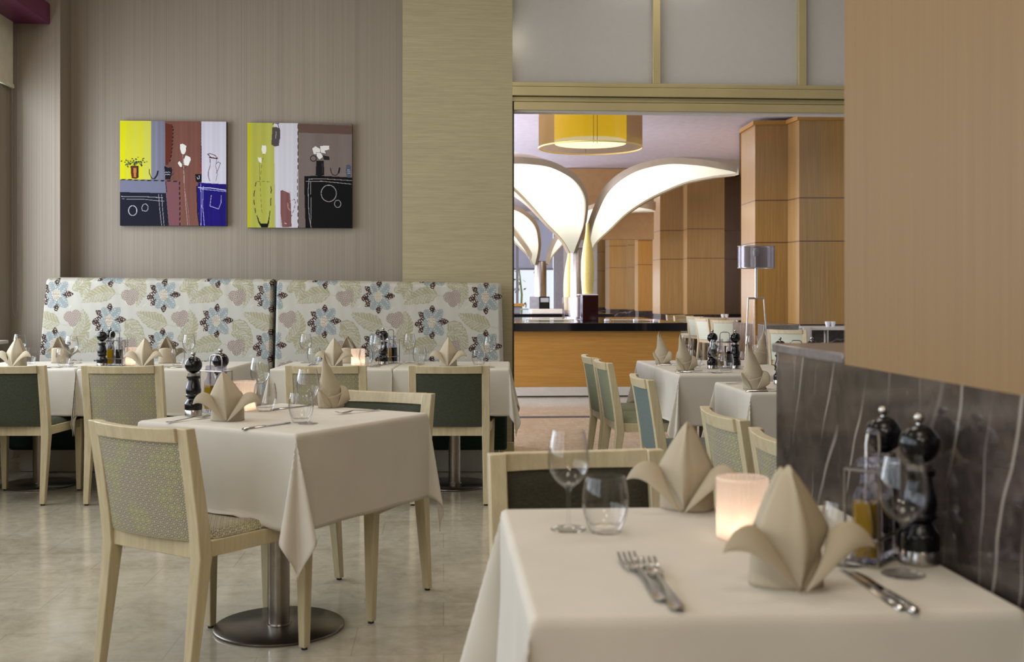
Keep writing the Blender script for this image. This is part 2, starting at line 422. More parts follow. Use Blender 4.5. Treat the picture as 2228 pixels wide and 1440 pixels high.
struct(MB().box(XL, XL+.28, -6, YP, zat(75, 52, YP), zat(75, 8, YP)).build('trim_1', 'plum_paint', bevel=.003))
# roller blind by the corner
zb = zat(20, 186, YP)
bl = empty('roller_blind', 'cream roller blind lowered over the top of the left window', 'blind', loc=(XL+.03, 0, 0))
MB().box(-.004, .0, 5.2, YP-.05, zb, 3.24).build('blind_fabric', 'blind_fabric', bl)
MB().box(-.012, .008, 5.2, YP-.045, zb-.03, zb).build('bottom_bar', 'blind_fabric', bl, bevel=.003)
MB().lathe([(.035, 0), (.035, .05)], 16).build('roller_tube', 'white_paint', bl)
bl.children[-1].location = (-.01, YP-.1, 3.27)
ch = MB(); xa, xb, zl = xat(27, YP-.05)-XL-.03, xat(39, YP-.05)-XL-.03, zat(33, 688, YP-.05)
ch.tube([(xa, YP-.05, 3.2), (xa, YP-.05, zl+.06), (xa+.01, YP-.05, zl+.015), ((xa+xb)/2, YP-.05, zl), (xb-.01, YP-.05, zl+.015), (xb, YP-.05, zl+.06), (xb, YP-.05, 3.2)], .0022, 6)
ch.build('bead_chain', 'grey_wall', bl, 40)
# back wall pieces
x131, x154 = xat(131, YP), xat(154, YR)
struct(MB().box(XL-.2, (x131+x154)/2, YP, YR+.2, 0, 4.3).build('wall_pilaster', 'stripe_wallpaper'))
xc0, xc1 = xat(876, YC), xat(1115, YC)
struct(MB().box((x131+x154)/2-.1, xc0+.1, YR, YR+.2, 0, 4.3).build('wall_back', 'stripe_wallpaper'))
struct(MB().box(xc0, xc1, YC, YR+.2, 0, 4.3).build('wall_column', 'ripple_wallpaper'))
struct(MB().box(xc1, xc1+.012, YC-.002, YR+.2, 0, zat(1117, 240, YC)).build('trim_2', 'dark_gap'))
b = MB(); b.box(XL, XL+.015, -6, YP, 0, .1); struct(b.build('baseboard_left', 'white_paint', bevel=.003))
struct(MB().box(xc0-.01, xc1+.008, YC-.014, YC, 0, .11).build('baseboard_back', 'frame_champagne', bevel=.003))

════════

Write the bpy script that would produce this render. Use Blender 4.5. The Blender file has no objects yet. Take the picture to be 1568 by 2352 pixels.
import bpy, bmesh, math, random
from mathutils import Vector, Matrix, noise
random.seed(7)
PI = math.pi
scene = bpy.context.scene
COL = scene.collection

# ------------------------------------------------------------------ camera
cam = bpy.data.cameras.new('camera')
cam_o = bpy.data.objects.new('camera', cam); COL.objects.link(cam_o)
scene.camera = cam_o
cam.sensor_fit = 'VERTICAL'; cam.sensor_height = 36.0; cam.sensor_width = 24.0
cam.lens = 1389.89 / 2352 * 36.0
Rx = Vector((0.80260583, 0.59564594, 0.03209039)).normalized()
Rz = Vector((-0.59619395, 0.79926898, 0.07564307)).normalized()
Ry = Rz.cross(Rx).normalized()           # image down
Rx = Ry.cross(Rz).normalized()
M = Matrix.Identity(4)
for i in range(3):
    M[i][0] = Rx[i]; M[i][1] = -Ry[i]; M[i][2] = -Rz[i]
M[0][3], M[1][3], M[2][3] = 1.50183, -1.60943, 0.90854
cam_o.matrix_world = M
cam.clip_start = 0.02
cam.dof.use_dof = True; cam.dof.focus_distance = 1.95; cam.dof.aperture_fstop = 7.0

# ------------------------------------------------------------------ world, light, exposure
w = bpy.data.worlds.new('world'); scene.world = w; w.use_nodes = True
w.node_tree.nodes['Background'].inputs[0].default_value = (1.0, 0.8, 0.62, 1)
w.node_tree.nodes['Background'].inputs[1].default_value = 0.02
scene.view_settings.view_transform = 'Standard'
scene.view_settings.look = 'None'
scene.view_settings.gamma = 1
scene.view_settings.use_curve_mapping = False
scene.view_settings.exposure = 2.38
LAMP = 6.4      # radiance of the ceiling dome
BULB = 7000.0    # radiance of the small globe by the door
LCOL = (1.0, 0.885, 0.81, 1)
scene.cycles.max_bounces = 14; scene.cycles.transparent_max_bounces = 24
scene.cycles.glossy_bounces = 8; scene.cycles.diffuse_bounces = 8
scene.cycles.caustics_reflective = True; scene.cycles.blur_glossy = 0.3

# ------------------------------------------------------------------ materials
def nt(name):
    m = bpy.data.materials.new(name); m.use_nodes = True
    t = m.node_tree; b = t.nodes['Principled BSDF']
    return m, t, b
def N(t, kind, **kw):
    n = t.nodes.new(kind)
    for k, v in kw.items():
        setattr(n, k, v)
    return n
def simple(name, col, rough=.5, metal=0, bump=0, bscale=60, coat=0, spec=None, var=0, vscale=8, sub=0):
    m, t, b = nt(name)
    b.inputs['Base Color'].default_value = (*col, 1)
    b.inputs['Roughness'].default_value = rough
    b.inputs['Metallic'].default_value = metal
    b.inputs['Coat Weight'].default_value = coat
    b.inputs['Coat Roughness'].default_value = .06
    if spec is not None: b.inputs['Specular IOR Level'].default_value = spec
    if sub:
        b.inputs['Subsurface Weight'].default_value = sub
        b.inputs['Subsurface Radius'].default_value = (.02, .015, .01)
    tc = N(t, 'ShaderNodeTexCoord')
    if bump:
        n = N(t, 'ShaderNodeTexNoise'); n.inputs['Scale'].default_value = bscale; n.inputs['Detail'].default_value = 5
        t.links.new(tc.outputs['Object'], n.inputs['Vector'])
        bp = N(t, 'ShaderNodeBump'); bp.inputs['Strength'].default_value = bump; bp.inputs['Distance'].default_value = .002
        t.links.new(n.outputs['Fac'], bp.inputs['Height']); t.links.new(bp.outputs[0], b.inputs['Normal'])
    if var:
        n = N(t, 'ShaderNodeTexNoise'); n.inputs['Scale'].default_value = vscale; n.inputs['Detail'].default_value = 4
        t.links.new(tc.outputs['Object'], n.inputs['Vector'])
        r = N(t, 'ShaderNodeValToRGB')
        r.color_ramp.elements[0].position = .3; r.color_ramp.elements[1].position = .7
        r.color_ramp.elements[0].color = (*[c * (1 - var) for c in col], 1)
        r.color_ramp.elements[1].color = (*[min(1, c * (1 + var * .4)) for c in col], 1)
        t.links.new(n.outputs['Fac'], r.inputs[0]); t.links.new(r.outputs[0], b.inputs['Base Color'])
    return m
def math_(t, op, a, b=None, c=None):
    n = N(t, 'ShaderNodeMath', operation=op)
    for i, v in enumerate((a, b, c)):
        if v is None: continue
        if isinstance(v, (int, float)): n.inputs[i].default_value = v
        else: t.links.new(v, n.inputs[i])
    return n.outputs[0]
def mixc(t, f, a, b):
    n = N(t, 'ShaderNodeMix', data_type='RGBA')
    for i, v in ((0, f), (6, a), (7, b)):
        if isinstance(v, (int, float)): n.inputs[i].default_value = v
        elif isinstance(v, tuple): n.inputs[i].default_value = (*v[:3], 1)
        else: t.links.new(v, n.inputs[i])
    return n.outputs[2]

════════

* Goal: Can you repeat, word for word, every line above from the one containing "Write the bpy" down to the one containing "cam.dof.use_dof = True;", including both?

* Task solution:
Write the bpy script that would produce this render. Use Blender 4.5. The Blender file has no objects yet. Take the picture to be 1568 by 2352 pixels.
import bpy, bmesh, math, random
from mathutils import Vector, Matrix, noise
random.seed(7)
PI = math.pi
scene = bpy.context.scene
COL = scene.collection

# ------------------------------------------------------------------ camera
cam = bpy.data.cameras.new('camera')
cam_o = bpy.data.objects.new('camera', cam); COL.objects.link(cam_o)
scene.camera = cam_o
cam.sensor_fit = 'VERTICAL'; cam.sensor_height = 36.0; cam.sensor_width = 24.0
cam.lens = 1389.89 / 2352 * 36.0
Rx = Vector((0.80260583, 0.59564594, 0.03209039)).normalized()
Rz = Vector((-0.59619395, 0.79926898, 0.07564307)).normalized()
Ry = Rz.cross(Rx).normalized()           # image down
Rx = Ry.cross(Rz).normalized()
M = Matrix.Identity(4)
for i in range(3):
    M[i][0] = Rx[i]; M[i][1] = -Ry[i]; M[i][2] = -Rz[i]
M[0][3], M[1][3], M[2][3] = 1.50183, -1.60943, 0.90854
cam_o.matrix_world = M
cam.clip_start = 0.02
cam.dof.use_dof = True; cam.dof.focus_distance = 1.95; cam.dof.aperture_fstop = 7.0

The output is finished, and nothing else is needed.